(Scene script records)

-*-

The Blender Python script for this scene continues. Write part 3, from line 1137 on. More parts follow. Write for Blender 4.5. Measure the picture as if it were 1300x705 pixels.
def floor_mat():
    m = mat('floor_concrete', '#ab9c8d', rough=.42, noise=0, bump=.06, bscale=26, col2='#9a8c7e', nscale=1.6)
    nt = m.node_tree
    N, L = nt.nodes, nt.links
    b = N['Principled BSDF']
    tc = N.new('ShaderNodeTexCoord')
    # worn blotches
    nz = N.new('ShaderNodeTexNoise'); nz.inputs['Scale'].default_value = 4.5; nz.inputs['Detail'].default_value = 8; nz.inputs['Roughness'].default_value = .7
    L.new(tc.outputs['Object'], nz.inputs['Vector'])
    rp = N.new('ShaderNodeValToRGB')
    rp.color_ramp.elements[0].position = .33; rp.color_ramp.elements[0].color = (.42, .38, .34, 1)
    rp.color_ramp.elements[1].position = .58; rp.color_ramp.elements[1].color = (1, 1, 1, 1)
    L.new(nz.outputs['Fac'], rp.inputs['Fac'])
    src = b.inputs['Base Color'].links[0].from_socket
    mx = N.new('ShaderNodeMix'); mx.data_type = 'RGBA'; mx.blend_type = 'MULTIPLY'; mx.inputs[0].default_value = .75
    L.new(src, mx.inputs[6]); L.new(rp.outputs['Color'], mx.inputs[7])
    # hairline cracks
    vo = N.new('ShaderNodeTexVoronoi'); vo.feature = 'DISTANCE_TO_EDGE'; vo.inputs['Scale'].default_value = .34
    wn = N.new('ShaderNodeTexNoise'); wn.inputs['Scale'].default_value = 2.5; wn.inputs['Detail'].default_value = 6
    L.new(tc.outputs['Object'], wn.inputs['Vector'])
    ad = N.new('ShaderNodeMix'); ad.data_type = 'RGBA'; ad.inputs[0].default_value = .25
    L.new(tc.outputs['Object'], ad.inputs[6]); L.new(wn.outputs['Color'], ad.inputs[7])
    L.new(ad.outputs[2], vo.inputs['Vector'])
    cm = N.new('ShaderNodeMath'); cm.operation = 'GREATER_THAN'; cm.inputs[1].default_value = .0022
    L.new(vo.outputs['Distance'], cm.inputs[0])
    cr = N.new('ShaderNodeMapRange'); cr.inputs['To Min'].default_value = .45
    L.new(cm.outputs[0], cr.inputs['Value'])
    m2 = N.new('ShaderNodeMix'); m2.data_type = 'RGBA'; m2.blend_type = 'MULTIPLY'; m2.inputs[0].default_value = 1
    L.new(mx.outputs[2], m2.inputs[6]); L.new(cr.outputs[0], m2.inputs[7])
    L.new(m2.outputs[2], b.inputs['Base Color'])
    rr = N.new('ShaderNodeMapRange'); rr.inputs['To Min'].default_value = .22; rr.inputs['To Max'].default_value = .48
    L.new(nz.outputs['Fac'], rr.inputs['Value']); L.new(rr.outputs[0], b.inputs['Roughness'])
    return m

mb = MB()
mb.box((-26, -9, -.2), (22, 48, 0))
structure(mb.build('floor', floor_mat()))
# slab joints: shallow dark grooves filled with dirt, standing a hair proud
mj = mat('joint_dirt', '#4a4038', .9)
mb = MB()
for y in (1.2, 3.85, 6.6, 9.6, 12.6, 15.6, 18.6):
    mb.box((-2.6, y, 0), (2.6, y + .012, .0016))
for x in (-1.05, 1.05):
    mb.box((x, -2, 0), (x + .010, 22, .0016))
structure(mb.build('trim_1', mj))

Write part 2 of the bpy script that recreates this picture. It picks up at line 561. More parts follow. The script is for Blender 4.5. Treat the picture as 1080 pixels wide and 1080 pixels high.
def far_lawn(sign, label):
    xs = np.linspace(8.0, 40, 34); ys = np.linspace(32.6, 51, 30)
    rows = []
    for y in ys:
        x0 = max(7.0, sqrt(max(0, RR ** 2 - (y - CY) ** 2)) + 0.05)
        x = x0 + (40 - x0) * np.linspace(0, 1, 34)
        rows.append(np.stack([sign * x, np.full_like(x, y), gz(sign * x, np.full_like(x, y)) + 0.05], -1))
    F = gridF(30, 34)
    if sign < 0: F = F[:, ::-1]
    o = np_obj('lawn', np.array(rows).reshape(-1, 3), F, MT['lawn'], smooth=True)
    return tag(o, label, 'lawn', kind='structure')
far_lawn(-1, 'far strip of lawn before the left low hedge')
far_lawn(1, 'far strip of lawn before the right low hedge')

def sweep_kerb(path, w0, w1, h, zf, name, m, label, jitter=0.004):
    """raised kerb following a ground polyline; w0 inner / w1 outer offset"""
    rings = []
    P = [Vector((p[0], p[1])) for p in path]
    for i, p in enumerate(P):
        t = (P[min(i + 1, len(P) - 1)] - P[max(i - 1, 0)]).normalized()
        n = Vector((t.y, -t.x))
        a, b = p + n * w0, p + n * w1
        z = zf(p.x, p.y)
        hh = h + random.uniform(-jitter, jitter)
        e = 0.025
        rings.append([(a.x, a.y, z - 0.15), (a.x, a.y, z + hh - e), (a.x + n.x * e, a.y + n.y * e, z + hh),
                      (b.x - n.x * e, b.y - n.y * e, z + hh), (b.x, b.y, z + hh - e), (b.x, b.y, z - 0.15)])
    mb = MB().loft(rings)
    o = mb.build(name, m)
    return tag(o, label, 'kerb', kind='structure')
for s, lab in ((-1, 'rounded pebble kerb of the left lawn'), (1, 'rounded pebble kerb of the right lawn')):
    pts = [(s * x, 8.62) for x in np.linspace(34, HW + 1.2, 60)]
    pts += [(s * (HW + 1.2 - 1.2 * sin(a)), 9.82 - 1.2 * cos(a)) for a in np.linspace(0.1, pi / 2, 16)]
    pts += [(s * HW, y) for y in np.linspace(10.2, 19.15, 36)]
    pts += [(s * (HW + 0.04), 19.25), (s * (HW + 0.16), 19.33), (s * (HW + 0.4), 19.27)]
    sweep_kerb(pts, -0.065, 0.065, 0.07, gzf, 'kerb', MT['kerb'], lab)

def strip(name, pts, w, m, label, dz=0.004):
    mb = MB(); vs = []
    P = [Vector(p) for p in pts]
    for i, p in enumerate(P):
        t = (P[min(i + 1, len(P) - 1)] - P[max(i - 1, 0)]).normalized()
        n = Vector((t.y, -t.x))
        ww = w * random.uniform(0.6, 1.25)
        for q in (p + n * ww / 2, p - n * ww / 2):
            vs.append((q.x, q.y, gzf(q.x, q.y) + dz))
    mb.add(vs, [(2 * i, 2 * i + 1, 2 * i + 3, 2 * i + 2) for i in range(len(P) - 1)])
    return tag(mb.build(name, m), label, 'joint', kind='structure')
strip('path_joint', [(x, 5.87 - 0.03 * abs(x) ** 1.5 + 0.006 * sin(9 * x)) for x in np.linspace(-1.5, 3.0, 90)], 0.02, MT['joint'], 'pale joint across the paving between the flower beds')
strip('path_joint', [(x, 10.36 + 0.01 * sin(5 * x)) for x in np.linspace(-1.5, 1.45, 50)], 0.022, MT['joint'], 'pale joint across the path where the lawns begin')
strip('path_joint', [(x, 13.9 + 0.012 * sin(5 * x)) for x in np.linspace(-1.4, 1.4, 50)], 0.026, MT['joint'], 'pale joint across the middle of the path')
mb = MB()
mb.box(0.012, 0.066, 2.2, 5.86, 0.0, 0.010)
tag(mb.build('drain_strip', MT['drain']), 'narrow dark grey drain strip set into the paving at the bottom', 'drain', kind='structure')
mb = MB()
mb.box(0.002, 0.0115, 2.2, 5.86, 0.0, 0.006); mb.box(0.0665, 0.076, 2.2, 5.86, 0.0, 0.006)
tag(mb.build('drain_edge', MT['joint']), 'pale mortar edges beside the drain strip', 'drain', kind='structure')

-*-

> WRITTEN TASK
Output the records verbatim, from the first line to the last.

> ANSWER TO THE EXERCISE
The Blender Python script for this scene continues. Write part 3, from line 1137 on. More parts follow. Write for Blender 4.5. Measure the picture as if it were 1300x705 pixels.
def floor_mat():
    m = mat('floor_concrete', '#ab9c8d', rough=.42, noise=0, bump=.06, bscale=26, col2='#9a8c7e', nscale=1.6)
    nt = m.node_tree
    N, L = nt.nodes, nt.links
    b = N['Principled BSDF']
    tc = N.new('ShaderNodeTexCoord')
    # worn blotches
    nz = N.new('ShaderNodeTexNoise'); nz.inputs['Scale'].default_value = 4.5; nz.inputs['Detail'].default_value = 8; nz.inputs['Roughness'].default_value = .7
    L.new(tc.outputs['Object'], nz.inputs['Vector'])
    rp = N.new('ShaderNodeValToRGB')
    rp.color_ramp.elements[0].position = .33; rp.color_ramp.elements[0].color = (.42, .38, .34, 1)
    rp.color_ramp.elements[1].position = .58; rp.color_ramp.elements[1].color = (1, 1, 1, 1)
    L.new(nz.outputs['Fac'], rp.inputs['Fac'])
    src = b.inputs['Base Color'].links[0].from_socket
    mx = N.new('ShaderNodeMix'); mx.data_type = 'RGBA'; mx.blend_type = 'MULTIPLY'; mx.inputs[0].default_value = .75
    L.new(src, mx.inputs[6]); L.new(rp.outputs['Color'], mx.inputs[7])
    # hairline cracks
    vo = N.new('ShaderNodeTexVoronoi'); vo.feature = 'DISTANCE_TO_EDGE'; vo.inputs['Scale'].default_value = .34
    wn = N.new('ShaderNodeTexNoise'); wn.inputs['Scale'].default_value = 2.5; wn.inputs['Detail'].default_value = 6
    L.new(tc.outputs['Object'], wn.inputs['Vector'])
    ad = N.new('ShaderNodeMix'); ad.data_type = 'RGBA'; ad.inputs[0].default_value = .25
    L.new(tc.outputs['Object'], ad.inputs[6]); L.new(wn.outputs['Color'], ad.inputs[7])
    L.new(ad.outputs[2], vo.inputs['Vector'])
    cm = N.new('ShaderNodeMath'); cm.operation = 'GREATER_THAN'; cm.inputs[1].default_value = .0022
    L.new(vo.outputs['Distance'], cm.inputs[0])
    cr = N.new('ShaderNodeMapRange'); cr.inputs['To Min'].default_value = .45
    L.new(cm.outputs[0], cr.inputs['Value'])
    m2 = N.new('ShaderNodeMix'); m2.data_type = 'RGBA'; m2.blend_type = 'MULTIPLY'; m2.inputs[0].default_value = 1
    L.new(mx.outputs[2], m2.inputs[6]); L.new(cr.outputs[0], m2.inputs[7])
    L.new(m2.outputs[2], b.inputs['Base Color'])
    rr = N.new('ShaderNodeMapRange'); rr.inputs['To Min'].default_value = .22; rr.inputs['To Max'].default_value = .48
    L.new(nz.outputs['Fac'], rr.inputs['Value']); L.new(rr.outputs[0], b.inputs['Roughness'])
    return m

mb = MB()
mb.box((-26, -9, -.2), (22, 48, 0))
structure(mb.build('floor', floor_mat()))
# slab joints: shallow dark grooves filled with dirt, standing a hair proud
mj = mat('joint_dirt', '#4a4038', .9)
mb = MB()
for y in (1.2, 3.85, 6.6, 9.6, 12.6, 15.6, 18.6):
    mb.box((-2.6, y, 0), (2.6, y + .012, .0016))
for x in (-1.05, 1.05):
    mb.box((x, -2, 0), (x + .010, 22, .0016))
structure(mb.build('trim_1', mj))

Write part 2 of the bpy script that recreates this picture. It picks up at line 561. More parts follow. The script is for Blender 4.5. Treat the picture as 1080 pixels wide and 1080 pixels high.
def far_lawn(sign, label):
    xs = np.linspace(8.0, 40, 34); ys = np.linspace(32.6, 51, 30)
    rows = []
    for y in ys:
        x0 = max(7.0, sqrt(max(0, RR ** 2 - (y - CY) ** 2)) + 0.05)
        x = x0 + (40 - x0) * np.linspace(0, 1, 34)
        rows.append(np.stack([sign * x, np.full_like(x, y), gz(sign * x, np.full_like(x, y)) + 0.05], -1))
    F = gridF(30, 34)
    if sign < 0: F = F[:, ::-1]
    o = np_obj('lawn', np.array(rows).reshape(-1, 3), F, MT['lawn'], smooth=True)
    return tag(o, label, 'lawn', kind='structure')
far_lawn(-1, 'far strip of lawn before the left low hedge')
far_lawn(1, 'far strip of lawn before the right low hedge')

def sweep_kerb(path, w0, w1, h, zf, name, m, label, jitter=0.004):
    """raised kerb following a ground polyline; w0 inner / w1 outer offset"""
    rings = []
    P = [Vector((p[0], p[1])) for p in path]
    for i, p in enumerate(P):
        t = (P[min(i + 1, len(P) - 1)] - P[max(i - 1, 0)]).normalized()
        n = Vector((t.y, -t.x))
        a, b = p + n * w0, p + n * w1
        z = zf(p.x, p.y)
        hh = h + random.uniform(-jitter, jitter)
        e = 0.025
        rings.append([(a.x, a.y, z - 0.15), (a.x, a.y, z + hh - e), (a.x + n.x * e, a.y + n.y * e, z + hh),
                      (b.x - n.x * e, b.y - n.y * e, z + hh), (b.x, b.y, z + hh - e), (b.x, b.y, z - 0.15)])
    mb = MB().loft(rings)
    o = mb.build(name, m)
    return tag(o, label, 'kerb', kind='structure')
for s, lab in ((-1, 'rounded pebble kerb of the left lawn'), (1, 'rounded pebble kerb of the right lawn')):
    pts = [(s * x, 8.62) for x in np.linspace(34, HW + 1.2, 60)]
    pts += [(s * (HW + 1.2 - 1.2 * sin(a)), 9.82 - 1.2 * cos(a)) for a in np.linspace(0.1, pi / 2, 16)]
    pts += [(s * HW, y) for y in np.linspace(10.2, 19.15, 36)]
    pts += [(s * (HW + 0.04), 19.25), (s * (HW + 0.16), 19.33), (s * (HW + 0.4), 19.27)]
    sweep_kerb(pts, -0.065, 0.065, 0.07, gzf, 'kerb', MT['kerb'], lab)

def strip(name, pts, w, m, label, dz=0.004):
    mb = MB(); vs = []
    P = [Vector(p) for p in pts]
    for i, p in enumerate(P):
        t = (P[min(i + 1, len(P) - 1)] - P[max(i - 1, 0)]).normalized()
        n = Vector((t.y, -t.x))
        ww = w * random.uniform(0.6, 1.25)
        for q in (p + n * ww / 2, p - n * ww / 2):
            vs.append((q.x, q.y, gzf(q.x, q.y) + dz))
    mb.add(vs, [(2 * i, 2 * i + 1, 2 * i + 3, 2 * i + 2) for i in range(len(P) - 1)])
    return tag(mb.build(name, m), label, 'joint', kind='structure')
strip('path_joint', [(x, 5.87 - 0.03 * abs(x) ** 1.5 + 0.006 * sin(9 * x)) for x in np.linspace(-1.5, 3.0, 90)], 0.02, MT['joint'], 'pale joint across the paving between the flower beds')
strip('path_joint', [(x, 10.36 + 0.01 * sin(5 * x)) for x in np.linspace(-1.5, 1.45, 50)], 0.022, MT['joint'], 'pale joint across the path where the lawns begin')
strip('path_joint', [(x, 13.9 + 0.012 * sin(5 * x)) for x in np.linspace(-1.4, 1.4, 50)], 0.026, MT['joint'], 'pale joint across the middle of the path')
mb = MB()
mb.box(0.012, 0.066, 2.2, 5.86, 0.0, 0.010)
tag(mb.build('drain_strip', MT['drain']), 'narrow dark grey drain strip set into the paving at the bottom', 'drain', kind='structure')
mb = MB()
mb.box(0.002, 0.0115, 2.2, 5.86, 0.0, 0.006); mb.box(0.0665, 0.076, 2.2, 5.86, 0.0, 0.006)
tag(mb.build('drain_edge', MT['joint']), 'pale mortar edges beside the drain strip', 'drain', kind='structure')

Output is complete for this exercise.